Anche il nuovo ministro dell’Economia, l’ex banchiere della BCE, Tommaso Padoa Schioppa, forse cosciente che a tutto c’è un limite, ha dichiarato (Corriere della Sera del 21 luglio scorso) che ridurre ancora la presenza dello Stato nell’Eni, ma anche nell’Enel, è impossibile, “a meno di accettare il rischio di scalate anche ostili”. Ma soprattutto ha aggiunto che “la stagione delle privatizzazioni può dirsi conclusa”. Affermazione che fatta da un tecnico con una impronta e una storia personale ben definite come la sua, non può che rallegrarci e rassicurarci.

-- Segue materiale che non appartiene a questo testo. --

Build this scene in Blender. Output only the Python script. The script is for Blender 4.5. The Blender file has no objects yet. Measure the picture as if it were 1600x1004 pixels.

L’Eni, dal canto suo, gode di ottima salute e i dati dell’esercizio 2005 e del relativo dividendo e quelli del primo semestre del 2006 lo dimostrano con tutta evidenza. Nonostante la spada di Damocle di questa rilevante presenza straniera nel suo capitale, la società è riuscita a raggiungere posizioni di indubbia forza tanto da essere il primo operatore di gas in Europa, e di avere tutte le intenzioni di crescere ancora, come ha sottolineato l’amministratore delegato Paolo Scaroni (Corriere della Sera del 23 luglio). E soprattutto di essere presente in tutti e quattro della filiera produttiva: trasporto internazionale, stoccaggio, distribuzione e vendita. Anche sul versante petrolifero l’Eni è presente nelle zone strategiche ed in quelle che destinate a diventarlo. Ad incominciare da quella vasta area che abbraccia il Mar Nero, il Mar Caspio e più in generale tutte le repubbliche asiatiche dell’ex Unione Sovietica.